WORK TO BE COMPLETED: Look through the data below and extract, unchanged, the lines from the one that contains "mat_basic('frieze_paint', .09, .14, 6, .5, .1, .3)" to the one that contains "M['roof'] = mat_roof()", both included.

SUPPLIED MATERIAL:
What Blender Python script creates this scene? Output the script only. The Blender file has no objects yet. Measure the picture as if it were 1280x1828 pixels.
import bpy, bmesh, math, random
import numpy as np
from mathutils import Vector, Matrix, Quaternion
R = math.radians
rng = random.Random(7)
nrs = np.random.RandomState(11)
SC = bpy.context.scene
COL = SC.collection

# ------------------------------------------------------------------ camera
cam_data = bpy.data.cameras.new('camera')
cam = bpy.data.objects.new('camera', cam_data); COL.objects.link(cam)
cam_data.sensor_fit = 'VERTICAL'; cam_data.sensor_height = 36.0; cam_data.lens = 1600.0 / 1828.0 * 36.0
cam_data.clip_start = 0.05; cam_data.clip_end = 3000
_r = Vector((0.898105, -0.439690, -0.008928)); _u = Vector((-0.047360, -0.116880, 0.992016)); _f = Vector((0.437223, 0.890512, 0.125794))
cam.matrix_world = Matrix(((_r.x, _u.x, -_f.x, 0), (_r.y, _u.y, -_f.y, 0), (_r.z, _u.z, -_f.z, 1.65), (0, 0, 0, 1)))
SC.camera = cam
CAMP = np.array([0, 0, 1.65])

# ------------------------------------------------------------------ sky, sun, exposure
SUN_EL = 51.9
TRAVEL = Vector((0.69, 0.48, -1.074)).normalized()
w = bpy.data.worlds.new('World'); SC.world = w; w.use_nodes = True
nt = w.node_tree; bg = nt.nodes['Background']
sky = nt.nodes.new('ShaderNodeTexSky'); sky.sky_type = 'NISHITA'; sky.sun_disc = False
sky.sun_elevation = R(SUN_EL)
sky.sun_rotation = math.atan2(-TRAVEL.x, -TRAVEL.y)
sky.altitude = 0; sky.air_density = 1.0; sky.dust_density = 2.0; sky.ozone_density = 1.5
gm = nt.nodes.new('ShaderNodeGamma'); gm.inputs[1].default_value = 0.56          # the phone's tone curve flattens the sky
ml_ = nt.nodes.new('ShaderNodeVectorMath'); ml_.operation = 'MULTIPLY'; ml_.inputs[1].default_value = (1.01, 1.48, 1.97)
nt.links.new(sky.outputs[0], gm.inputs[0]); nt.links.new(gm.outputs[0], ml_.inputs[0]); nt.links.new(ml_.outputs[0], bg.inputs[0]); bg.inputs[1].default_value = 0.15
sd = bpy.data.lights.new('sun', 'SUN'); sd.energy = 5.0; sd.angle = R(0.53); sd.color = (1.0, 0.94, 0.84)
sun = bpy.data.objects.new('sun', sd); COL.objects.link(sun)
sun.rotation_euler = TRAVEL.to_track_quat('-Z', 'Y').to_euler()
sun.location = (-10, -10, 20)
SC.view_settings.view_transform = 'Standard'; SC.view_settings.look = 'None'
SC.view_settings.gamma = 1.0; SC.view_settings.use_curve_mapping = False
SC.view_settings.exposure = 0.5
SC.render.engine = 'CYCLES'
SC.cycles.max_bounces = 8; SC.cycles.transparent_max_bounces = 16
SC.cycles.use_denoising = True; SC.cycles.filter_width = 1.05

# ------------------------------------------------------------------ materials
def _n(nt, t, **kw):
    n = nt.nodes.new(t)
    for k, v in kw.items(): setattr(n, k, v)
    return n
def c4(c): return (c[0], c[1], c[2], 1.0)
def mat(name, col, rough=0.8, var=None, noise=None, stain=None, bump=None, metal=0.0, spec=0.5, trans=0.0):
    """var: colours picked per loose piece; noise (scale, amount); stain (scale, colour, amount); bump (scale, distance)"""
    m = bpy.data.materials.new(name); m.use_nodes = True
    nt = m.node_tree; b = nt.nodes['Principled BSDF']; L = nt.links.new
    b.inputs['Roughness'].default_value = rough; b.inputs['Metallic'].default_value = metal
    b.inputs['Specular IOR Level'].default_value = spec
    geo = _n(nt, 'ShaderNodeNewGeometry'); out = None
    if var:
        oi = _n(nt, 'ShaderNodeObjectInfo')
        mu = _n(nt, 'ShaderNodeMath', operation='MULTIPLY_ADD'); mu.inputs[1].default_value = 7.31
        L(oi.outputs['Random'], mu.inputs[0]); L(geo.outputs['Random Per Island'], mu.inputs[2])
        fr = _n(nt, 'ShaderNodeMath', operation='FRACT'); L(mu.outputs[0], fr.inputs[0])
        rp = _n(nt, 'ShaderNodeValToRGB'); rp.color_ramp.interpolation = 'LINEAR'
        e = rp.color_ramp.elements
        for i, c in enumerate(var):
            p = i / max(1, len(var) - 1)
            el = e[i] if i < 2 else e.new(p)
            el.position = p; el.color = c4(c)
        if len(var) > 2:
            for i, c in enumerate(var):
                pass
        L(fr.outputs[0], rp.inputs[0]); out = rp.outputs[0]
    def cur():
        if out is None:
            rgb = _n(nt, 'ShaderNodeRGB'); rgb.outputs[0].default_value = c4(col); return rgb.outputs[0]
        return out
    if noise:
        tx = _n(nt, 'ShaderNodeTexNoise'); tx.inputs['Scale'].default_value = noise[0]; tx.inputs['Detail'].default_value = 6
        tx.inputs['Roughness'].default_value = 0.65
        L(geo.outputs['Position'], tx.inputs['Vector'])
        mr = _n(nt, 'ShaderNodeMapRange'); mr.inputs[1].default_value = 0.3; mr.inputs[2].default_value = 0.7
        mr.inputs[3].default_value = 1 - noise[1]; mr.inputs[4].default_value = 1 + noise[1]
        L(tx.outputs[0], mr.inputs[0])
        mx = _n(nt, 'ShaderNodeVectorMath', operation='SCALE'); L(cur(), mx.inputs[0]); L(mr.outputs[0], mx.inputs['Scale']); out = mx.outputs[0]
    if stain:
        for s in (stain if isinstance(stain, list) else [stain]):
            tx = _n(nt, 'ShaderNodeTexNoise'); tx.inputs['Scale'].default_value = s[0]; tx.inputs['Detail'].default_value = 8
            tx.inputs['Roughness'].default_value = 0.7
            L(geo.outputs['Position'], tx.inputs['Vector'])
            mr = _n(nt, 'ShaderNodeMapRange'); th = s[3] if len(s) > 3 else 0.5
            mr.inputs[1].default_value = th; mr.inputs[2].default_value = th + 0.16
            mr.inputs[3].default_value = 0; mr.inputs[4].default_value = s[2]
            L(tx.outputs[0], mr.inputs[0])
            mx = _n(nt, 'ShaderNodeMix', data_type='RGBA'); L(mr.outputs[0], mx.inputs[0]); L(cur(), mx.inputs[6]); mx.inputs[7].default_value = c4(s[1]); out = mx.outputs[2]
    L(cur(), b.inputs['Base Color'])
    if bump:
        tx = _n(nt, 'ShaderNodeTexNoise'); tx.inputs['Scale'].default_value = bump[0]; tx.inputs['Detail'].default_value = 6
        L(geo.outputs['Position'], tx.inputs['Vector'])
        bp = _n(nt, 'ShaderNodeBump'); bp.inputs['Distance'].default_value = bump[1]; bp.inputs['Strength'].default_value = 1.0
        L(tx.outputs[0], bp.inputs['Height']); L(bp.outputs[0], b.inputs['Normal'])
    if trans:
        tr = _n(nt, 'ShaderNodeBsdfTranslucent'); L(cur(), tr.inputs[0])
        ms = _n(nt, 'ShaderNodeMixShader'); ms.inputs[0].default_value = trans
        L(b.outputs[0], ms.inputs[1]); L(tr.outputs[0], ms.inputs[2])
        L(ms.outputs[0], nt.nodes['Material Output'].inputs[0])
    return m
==
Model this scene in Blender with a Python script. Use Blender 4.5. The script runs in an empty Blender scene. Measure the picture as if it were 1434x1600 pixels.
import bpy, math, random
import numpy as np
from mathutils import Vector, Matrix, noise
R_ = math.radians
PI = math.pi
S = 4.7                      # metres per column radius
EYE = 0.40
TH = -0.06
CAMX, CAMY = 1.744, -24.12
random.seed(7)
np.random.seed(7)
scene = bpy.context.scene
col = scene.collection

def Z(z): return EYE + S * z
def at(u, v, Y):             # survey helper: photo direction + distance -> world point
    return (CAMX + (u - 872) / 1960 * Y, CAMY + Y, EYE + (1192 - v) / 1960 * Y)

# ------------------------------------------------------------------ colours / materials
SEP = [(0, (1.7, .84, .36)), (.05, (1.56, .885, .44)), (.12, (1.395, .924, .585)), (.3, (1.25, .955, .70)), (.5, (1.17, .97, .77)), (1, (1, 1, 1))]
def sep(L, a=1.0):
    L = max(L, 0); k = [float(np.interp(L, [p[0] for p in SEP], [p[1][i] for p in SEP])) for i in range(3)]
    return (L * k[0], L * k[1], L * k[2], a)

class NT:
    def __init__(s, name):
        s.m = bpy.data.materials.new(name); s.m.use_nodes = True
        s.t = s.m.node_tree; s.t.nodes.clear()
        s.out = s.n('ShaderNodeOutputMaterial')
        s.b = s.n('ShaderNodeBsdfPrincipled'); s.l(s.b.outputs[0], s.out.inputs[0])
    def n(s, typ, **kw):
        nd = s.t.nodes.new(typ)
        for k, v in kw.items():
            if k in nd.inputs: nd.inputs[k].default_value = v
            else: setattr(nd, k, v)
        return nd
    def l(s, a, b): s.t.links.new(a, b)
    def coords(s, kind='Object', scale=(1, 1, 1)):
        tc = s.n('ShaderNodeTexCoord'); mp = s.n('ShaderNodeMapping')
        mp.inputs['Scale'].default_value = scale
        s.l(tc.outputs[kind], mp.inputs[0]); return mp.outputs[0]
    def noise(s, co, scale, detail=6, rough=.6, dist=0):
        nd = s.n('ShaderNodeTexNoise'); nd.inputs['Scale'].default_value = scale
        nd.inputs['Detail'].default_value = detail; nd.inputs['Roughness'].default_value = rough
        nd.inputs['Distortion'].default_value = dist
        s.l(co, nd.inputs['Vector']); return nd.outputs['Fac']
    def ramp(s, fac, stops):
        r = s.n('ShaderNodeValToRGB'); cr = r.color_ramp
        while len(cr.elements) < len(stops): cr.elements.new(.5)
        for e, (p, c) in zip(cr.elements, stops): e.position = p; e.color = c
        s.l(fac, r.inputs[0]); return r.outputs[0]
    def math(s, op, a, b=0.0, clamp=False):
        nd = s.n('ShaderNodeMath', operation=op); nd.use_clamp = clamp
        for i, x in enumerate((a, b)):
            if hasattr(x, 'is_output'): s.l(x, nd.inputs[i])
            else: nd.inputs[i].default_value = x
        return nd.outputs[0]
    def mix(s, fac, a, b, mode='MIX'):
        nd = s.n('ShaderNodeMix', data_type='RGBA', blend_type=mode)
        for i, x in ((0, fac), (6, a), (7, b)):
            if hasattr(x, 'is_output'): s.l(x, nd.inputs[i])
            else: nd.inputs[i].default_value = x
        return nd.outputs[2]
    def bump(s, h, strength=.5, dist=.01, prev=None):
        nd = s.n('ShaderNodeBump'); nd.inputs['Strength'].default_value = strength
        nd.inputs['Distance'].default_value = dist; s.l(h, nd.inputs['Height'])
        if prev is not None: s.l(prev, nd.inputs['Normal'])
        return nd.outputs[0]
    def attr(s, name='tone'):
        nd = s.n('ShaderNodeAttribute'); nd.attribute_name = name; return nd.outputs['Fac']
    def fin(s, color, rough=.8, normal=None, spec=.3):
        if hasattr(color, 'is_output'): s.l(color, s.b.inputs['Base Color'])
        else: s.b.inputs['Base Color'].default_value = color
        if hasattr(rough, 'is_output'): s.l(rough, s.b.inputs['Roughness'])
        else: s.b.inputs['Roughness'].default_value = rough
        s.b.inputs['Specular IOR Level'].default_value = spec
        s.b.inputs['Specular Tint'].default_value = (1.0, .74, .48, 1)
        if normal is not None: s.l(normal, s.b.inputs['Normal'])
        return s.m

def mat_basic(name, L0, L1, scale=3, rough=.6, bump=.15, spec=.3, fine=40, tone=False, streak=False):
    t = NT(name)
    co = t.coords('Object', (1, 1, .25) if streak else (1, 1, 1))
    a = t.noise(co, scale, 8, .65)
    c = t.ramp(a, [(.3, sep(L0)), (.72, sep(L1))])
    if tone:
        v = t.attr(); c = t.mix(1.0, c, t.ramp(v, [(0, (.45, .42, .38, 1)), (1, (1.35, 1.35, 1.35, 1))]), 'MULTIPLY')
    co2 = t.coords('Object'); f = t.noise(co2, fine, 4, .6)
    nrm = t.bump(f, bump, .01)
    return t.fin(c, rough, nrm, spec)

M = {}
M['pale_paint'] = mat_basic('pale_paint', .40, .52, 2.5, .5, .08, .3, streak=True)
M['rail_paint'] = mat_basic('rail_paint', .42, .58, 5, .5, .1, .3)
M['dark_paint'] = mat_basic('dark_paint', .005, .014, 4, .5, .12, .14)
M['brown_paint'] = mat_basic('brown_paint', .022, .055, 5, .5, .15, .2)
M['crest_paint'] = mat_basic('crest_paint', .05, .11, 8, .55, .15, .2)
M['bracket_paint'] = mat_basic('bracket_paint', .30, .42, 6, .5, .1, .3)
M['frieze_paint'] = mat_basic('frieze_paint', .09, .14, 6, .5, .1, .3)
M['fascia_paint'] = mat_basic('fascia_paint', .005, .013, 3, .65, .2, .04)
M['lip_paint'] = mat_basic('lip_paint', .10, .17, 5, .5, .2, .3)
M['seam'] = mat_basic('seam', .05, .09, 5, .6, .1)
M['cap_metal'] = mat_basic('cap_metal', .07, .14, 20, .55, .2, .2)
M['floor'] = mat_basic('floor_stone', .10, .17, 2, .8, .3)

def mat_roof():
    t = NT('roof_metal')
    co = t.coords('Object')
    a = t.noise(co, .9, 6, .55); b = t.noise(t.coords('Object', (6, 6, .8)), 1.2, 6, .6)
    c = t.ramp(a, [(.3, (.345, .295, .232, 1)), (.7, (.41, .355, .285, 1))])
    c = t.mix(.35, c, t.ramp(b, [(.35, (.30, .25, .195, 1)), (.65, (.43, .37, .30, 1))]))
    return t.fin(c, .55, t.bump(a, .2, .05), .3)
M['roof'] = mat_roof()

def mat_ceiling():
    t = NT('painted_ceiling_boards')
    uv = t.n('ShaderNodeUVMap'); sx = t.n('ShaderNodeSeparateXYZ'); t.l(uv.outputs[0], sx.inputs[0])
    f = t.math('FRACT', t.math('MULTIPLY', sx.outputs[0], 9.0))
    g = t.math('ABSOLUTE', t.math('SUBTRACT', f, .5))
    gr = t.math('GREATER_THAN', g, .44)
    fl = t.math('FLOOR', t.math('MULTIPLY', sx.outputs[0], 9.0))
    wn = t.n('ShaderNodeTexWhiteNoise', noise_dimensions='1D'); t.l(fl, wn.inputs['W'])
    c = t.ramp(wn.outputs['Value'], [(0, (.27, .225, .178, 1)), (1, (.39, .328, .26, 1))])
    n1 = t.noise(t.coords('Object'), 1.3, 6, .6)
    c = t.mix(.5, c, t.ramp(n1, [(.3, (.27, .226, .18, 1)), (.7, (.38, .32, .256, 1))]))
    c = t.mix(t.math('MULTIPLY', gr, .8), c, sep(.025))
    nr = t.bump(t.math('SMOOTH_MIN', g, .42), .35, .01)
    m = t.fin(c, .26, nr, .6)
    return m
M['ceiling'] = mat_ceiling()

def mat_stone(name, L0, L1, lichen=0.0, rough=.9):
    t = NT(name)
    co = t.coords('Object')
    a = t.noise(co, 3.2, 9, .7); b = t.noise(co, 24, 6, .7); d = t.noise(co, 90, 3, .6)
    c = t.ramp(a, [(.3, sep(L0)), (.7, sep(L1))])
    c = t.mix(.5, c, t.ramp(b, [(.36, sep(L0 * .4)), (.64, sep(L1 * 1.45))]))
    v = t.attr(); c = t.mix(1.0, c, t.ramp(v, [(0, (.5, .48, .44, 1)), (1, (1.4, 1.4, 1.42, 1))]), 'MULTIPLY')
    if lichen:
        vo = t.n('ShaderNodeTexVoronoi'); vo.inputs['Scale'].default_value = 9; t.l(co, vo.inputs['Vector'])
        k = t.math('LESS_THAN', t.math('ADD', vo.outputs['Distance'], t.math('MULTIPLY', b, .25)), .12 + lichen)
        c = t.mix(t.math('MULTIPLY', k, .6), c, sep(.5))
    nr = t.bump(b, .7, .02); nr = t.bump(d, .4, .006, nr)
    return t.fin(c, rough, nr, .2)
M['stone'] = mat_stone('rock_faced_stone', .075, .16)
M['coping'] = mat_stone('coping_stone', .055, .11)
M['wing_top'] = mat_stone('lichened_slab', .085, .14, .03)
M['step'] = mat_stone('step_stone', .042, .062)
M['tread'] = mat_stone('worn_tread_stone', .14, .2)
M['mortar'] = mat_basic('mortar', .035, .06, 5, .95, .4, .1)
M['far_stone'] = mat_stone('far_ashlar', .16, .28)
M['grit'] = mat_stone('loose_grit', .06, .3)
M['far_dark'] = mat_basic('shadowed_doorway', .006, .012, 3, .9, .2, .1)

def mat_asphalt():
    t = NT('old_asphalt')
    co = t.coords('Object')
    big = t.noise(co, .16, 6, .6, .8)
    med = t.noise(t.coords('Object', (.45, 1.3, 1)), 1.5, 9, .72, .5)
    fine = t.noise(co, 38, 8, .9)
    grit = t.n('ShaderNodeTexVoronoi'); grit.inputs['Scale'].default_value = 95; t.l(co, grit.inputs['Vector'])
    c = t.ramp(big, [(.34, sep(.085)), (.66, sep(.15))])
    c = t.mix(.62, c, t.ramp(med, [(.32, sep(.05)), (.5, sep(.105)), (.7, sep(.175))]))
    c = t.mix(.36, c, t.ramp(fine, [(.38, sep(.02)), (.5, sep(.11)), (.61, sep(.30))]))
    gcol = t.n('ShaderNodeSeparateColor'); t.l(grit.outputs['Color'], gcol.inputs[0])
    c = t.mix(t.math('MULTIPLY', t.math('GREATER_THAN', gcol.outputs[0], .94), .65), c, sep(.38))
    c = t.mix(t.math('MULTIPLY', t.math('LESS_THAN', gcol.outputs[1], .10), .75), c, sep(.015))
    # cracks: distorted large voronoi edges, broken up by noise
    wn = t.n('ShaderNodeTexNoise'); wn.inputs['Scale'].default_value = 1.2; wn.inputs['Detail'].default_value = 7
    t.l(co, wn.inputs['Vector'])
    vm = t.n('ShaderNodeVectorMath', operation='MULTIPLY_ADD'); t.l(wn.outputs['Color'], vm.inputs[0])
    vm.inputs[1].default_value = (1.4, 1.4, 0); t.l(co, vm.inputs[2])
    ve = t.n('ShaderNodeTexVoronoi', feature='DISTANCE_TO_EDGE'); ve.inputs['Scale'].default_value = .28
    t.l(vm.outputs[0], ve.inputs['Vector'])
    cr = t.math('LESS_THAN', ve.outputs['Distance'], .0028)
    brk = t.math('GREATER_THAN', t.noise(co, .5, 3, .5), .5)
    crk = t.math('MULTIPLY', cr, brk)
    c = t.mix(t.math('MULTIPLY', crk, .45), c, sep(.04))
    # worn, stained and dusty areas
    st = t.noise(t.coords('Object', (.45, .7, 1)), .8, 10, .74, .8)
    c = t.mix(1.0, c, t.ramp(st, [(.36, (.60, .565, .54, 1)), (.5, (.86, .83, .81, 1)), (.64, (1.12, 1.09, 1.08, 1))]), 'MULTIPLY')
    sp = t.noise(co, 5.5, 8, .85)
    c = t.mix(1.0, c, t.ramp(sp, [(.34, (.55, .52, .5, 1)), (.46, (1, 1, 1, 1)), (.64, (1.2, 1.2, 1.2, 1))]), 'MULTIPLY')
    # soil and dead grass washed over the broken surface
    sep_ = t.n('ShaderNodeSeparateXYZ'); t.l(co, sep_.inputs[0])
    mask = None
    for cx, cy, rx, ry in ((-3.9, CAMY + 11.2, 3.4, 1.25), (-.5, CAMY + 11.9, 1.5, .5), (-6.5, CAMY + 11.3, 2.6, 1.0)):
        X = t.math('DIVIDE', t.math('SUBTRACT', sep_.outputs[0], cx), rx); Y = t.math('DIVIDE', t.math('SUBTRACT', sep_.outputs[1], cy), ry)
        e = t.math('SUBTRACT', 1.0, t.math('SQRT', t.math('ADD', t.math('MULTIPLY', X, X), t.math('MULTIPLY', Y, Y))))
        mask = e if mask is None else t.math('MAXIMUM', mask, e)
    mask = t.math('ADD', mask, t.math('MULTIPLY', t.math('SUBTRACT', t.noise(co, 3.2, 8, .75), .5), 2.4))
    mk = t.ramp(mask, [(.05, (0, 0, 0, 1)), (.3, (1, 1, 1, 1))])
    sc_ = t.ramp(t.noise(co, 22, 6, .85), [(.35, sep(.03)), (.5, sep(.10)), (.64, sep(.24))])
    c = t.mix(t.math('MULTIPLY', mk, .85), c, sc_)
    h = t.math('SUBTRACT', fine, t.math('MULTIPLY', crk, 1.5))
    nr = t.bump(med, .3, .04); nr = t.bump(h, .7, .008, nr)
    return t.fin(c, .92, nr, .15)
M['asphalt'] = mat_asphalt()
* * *
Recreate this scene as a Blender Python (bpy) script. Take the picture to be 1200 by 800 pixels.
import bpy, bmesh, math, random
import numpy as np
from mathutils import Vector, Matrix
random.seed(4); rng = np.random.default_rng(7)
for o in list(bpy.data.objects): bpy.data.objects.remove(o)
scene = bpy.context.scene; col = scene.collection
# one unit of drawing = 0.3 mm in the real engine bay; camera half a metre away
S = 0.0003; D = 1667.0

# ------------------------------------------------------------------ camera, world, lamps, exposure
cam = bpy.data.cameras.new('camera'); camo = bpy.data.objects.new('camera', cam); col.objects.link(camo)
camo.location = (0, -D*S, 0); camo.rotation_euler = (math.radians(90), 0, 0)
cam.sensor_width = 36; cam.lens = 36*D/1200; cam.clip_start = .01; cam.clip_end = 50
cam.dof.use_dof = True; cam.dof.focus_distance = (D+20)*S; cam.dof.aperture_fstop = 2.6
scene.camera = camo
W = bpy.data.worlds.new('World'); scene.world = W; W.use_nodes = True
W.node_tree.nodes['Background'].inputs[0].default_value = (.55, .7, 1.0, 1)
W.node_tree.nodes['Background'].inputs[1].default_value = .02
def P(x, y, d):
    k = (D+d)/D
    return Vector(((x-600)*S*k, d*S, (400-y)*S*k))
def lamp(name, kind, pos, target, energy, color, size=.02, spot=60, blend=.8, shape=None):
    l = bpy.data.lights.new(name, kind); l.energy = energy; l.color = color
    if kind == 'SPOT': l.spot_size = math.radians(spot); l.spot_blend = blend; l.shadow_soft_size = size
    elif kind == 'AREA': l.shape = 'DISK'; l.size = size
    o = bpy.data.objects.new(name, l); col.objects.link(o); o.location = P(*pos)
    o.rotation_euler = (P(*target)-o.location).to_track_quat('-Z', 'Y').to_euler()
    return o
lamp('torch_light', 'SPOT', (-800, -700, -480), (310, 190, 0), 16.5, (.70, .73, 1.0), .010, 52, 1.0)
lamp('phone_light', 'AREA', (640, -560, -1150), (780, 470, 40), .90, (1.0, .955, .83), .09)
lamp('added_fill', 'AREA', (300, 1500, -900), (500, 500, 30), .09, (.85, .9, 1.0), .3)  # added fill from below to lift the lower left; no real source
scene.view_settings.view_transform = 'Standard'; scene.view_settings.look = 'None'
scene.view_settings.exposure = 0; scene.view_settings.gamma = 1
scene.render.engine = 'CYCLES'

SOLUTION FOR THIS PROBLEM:
M['frieze_paint'] = mat_basic('frieze_paint', .09, .14, 6, .5, .1, .3)
M['fascia_paint'] = mat_basic('fascia_paint', .005, .013, 3, .65, .2, .04)
M['lip_paint'] = mat_basic('lip_paint', .10, .17, 5, .5, .2, .3)
M['seam'] = mat_basic('seam', .05, .09, 5, .6, .1)
M['cap_metal'] = mat_basic('cap_metal', .07, .14, 20, .55, .2, .2)
M['floor'] = mat_basic('floor_stone', .10, .17, 2, .8, .3)

def mat_roof():
    t = NT('roof_metal')
    co = t.coords('Object')
    a = t.noise(co, .9, 6, .55); b = t.noise(t.coords('Object', (6, 6, .8)), 1.2, 6, .6)
    c = t.ramp(a, [(.3, (.345, .295, .232, 1)), (.7, (.41, .355, .285, 1))])
    c = t.mix(.35, c, t.ramp(b, [(.35, (.30, .25, .195, 1)), (.65, (.43, .37, .30, 1))]))
    return t.fin(c, .55, t.bump(a, .2, .05), .3)
M['roof'] = mat_roof()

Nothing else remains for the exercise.